A Church with a Marian heart always better preserves and understands the hierarchy of truths of faith, integrating mind and heart, body and soul, universal and local, person and community, humanity and cosmos. It is a Church that does not shy away from asking herself, others and God uncomfortable questions — “how shall this be?” (Lk 1:34) — and to walk the demanding paths of faith and love — “Behold, I am the handmaid of the Lord; let it be done to me according to your word” (Lk 1:38).

A Marian pietas and practice oriented towards the service of hope and consolation frees us from fatalism, superficiality and fundamentalism; it takes all human realities seriously, starting with the least and the discarded; it contributes to giving voice and dignity to those who are sacrificed on the altars of ancient and new idols.
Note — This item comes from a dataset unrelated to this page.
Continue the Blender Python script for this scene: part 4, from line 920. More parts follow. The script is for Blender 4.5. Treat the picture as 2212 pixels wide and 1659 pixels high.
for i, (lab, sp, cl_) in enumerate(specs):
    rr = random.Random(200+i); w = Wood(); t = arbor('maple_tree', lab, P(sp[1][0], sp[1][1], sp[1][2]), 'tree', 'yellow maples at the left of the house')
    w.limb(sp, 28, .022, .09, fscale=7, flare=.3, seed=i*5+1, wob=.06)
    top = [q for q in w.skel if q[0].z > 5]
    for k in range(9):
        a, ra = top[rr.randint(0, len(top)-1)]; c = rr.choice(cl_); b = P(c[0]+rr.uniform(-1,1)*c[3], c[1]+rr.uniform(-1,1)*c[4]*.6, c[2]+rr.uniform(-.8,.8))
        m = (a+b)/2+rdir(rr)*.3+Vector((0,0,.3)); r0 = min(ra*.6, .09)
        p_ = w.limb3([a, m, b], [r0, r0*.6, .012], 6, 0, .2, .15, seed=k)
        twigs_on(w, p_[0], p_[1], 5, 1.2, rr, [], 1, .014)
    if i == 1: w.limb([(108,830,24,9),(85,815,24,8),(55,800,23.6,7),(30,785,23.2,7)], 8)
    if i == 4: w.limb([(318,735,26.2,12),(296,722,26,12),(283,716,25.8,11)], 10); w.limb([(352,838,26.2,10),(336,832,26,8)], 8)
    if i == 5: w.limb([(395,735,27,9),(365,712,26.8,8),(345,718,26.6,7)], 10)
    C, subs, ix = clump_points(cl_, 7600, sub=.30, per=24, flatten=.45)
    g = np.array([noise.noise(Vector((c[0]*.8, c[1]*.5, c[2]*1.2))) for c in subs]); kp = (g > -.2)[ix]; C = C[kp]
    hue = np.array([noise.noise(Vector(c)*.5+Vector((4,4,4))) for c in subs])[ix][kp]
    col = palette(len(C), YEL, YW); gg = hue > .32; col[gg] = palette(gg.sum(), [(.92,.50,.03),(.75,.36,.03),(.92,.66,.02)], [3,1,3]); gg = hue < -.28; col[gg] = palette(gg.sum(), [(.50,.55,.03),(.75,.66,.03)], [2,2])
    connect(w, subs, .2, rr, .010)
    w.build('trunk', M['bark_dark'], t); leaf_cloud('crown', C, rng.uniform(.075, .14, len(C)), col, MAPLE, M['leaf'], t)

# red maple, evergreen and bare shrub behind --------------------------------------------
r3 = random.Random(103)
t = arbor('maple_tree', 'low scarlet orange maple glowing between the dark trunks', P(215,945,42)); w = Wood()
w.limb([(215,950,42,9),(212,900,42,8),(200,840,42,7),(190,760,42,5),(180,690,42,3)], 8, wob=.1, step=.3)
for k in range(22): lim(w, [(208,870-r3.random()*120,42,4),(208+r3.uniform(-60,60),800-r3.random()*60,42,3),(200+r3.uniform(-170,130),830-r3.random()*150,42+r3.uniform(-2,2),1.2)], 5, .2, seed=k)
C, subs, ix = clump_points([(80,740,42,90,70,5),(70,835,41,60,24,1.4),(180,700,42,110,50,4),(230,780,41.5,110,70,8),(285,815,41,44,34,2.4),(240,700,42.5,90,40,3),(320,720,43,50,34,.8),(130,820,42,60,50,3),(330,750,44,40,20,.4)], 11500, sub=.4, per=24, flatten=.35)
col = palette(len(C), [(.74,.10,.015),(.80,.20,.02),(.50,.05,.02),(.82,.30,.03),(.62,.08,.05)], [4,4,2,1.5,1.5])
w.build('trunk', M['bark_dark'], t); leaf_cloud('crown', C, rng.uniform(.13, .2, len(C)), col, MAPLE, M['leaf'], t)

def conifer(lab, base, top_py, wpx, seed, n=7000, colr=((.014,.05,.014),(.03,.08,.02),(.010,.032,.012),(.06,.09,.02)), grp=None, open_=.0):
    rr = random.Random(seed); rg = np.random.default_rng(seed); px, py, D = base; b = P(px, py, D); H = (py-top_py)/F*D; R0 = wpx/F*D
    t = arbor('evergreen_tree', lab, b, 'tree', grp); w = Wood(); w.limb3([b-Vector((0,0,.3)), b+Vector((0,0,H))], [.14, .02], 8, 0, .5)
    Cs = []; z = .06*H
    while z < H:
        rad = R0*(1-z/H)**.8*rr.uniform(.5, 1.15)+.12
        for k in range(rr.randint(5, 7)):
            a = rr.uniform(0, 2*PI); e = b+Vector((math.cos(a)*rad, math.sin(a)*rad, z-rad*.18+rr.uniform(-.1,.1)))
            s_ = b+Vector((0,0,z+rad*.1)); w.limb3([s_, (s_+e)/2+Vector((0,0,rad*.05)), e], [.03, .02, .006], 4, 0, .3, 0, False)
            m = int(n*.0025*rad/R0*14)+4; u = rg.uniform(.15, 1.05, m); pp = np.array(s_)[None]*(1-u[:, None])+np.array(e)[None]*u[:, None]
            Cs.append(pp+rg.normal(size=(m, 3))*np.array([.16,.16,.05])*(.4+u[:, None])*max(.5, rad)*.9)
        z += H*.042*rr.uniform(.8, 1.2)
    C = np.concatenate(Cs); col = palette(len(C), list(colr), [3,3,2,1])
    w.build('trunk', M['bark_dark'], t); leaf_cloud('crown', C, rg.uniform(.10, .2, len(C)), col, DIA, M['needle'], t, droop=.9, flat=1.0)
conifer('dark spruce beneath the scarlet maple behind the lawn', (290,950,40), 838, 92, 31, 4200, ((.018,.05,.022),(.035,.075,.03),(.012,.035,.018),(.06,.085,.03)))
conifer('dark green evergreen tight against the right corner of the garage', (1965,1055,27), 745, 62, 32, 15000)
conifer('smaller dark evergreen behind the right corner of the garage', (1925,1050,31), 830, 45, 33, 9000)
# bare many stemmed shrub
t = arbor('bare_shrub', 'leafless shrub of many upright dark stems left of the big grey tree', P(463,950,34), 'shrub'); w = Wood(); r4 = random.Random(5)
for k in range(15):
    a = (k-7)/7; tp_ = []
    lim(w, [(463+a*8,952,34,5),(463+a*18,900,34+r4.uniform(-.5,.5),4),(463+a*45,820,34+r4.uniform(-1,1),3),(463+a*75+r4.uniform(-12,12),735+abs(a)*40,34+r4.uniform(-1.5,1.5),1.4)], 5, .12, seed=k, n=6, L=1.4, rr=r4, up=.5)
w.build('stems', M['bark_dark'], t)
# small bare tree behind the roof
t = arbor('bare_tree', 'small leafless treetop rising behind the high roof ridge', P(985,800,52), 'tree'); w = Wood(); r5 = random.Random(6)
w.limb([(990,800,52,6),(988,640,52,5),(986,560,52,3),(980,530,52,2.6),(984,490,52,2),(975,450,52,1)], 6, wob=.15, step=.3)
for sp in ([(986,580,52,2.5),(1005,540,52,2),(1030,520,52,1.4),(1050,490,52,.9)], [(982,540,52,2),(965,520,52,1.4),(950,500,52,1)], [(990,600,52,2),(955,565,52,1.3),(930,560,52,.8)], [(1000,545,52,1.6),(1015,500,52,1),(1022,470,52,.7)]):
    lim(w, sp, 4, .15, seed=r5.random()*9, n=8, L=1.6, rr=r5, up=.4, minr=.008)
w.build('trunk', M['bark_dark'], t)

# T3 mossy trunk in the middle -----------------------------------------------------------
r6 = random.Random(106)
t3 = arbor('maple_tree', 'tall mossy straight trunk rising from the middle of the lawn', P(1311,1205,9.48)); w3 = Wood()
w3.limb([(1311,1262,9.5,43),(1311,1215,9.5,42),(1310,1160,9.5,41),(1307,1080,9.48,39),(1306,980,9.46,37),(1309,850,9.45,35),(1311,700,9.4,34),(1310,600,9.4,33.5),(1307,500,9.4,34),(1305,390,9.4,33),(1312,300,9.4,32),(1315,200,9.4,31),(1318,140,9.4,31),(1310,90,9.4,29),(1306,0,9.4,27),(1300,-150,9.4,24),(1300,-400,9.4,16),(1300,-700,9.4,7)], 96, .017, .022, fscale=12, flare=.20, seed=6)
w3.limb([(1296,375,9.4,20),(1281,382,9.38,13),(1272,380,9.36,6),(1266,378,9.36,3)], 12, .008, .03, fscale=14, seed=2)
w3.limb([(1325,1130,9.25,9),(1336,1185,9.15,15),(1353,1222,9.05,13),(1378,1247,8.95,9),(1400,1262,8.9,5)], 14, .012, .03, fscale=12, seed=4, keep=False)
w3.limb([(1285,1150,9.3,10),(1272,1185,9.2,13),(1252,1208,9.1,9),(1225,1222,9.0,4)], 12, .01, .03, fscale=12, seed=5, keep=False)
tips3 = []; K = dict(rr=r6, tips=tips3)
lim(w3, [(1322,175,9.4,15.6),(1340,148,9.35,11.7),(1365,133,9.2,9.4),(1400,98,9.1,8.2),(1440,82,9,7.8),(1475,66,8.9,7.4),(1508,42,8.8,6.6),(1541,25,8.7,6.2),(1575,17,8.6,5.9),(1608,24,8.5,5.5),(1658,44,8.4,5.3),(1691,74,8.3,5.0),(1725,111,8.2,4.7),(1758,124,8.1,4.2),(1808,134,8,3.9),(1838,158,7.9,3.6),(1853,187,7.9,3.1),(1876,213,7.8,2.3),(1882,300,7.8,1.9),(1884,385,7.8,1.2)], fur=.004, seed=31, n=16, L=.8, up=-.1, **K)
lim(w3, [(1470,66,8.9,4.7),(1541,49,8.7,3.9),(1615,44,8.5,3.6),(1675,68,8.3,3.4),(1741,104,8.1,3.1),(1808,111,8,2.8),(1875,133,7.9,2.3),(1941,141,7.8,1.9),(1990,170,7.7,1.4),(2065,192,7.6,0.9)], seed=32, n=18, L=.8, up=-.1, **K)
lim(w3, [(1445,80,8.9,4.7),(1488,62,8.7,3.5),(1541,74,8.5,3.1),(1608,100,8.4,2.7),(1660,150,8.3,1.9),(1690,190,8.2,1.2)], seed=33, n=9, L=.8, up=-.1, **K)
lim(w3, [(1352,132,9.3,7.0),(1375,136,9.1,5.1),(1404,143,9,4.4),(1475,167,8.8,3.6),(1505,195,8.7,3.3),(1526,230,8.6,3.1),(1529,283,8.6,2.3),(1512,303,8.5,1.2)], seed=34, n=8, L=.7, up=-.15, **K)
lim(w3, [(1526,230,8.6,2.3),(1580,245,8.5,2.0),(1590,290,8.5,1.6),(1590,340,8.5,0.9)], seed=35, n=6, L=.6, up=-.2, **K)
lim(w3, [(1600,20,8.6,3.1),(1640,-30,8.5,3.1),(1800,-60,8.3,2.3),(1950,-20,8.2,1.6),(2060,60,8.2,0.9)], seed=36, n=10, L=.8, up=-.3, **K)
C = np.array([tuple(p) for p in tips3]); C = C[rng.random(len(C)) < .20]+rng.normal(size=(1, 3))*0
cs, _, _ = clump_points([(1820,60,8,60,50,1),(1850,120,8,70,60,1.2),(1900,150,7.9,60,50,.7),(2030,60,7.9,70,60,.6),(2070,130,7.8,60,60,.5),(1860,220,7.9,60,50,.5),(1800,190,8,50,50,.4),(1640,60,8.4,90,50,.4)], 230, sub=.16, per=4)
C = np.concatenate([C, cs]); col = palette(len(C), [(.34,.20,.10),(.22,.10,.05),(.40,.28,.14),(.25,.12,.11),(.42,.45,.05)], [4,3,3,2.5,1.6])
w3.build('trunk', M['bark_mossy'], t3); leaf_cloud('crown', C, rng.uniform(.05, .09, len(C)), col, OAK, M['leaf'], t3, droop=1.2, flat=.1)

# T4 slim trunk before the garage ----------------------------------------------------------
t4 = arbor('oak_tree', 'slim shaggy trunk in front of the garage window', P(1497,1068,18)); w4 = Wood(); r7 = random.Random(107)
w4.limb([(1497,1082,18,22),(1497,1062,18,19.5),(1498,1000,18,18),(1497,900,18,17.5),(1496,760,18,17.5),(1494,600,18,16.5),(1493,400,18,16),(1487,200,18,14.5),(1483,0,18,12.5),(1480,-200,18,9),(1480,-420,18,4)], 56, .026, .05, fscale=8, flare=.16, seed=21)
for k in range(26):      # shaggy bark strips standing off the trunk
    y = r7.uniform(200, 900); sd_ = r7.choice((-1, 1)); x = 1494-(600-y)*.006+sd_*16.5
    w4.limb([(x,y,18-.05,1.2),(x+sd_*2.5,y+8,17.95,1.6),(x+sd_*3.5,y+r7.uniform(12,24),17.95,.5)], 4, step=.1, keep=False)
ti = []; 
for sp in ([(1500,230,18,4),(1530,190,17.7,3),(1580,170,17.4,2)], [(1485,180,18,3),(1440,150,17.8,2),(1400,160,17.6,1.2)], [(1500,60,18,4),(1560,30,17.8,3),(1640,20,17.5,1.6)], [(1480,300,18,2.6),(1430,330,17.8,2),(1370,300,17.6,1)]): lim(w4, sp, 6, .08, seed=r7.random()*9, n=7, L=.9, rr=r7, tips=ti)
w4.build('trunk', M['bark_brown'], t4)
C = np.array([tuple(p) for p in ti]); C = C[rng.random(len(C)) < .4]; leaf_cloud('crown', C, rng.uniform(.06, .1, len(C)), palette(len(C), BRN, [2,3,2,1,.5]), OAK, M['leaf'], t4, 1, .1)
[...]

Since the vocation of the Mother of the Lord is understood as the vocation of the Church, Marian theology has the task of cultivating in all the People of God, first of all, a willingness to “start afresh” with God, his Word and the needs of our neighbor, with humility and courage (cf. Lk 1:38-39). It must also cultivate the desire to walk towards the unity that flows from the Trinity, in order to bear witness to the world, to the beauty of faith, the fruitfulness of love and the prophecy of hope that does not disappoint. Contemplating the mystery of God and history of Mary’s inner gaze protects us from the distortions of propaganda, ideology and unhealthy information, which can never speak a disarmed and disarming word, and opens us to divine gratuitousness, which alone makes it possible for people, populations and cultures to walk together in peace (cf. Lk 24:36, 46-48).

This is why the Church needs Mariology. It should be considered and promoted in academic centers, shrines and parish communities, associations and movements, institutes of consecrated life, as well as in places where contemporary cultures are forged, valuing the limitless inspiration offered by art, music and literature.

In recent years, the Marian Academy has also launched various initiatives to advance the image and message of the Mother of Jesus as a way of encounter and dialogue between cultures. Indeed, as the perfect cooperator with the Holy Spirit, she never ceases to open doors, build bridges, break down walls and help humanity to live in peace and in the harmony of diversity.

I thank you for this ecclesial service, which continues to remind us that the Church always has a Marian “face” and a Marian praxis. I also congratulate those who have submitted their musical and artistic works for the annual international award “Mary, Way of Peace between Cultures.”

Dear friends, may your Academy always be a home and a school open to all those who wish to place their Marian studies at the service of the Church. For this I pray and offer you my blessing. Thank you.